• TASK TO COMPLETE
Copy the first line of the material below and every later line through the line containing "for c in cutters: bpy.data.objects.remove(c, do_unlink=True)", without any other output.
* Begin MATERIAL PROVIDED *
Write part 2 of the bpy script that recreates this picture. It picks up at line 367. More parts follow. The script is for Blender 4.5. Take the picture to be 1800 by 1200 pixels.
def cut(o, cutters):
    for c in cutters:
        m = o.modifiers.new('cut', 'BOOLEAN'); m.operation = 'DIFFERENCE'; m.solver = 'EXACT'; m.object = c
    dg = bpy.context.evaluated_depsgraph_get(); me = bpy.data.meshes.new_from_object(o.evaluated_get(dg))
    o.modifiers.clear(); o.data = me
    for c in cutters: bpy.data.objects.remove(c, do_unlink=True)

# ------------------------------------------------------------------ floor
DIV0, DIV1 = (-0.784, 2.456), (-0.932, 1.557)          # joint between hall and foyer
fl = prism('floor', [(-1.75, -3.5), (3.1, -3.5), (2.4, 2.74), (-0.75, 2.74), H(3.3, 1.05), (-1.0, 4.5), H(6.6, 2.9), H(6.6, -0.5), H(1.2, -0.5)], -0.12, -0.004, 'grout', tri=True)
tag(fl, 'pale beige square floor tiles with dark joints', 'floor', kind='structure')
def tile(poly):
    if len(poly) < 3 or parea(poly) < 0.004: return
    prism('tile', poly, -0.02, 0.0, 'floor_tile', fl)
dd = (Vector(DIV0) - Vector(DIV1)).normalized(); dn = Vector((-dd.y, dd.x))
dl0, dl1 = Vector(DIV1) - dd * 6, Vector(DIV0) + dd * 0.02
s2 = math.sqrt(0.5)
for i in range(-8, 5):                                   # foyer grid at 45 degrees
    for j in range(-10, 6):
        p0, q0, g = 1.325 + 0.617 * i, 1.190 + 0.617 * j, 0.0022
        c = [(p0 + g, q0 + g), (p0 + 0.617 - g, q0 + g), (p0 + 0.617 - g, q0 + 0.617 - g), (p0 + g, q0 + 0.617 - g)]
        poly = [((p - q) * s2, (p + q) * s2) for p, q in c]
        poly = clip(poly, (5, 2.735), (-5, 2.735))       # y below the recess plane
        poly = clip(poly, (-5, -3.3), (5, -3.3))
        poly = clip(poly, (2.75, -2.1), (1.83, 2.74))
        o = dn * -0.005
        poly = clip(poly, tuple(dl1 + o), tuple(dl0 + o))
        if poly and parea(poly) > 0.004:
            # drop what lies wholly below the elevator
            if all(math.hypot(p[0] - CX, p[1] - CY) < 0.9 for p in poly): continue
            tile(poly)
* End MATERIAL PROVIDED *
• THE COMPLETED TASK
Write part 2 of the bpy script that recreates this picture. It picks up at line 367. More parts follow. The script is for Blender 4.5. Take the picture to be 1800 by 1200 pixels.
def cut(o, cutters):
    for c in cutters:
        m = o.modifiers.new('cut', 'BOOLEAN'); m.operation = 'DIFFERENCE'; m.solver = 'EXACT'; m.object = c
    dg = bpy.context.evaluated_depsgraph_get(); me = bpy.data.meshes.new_from_object(o.evaluated_get(dg))
    o.modifiers.clear(); o.data = me
    for c in cutters: bpy.data.objects.remove(c, do_unlink=True)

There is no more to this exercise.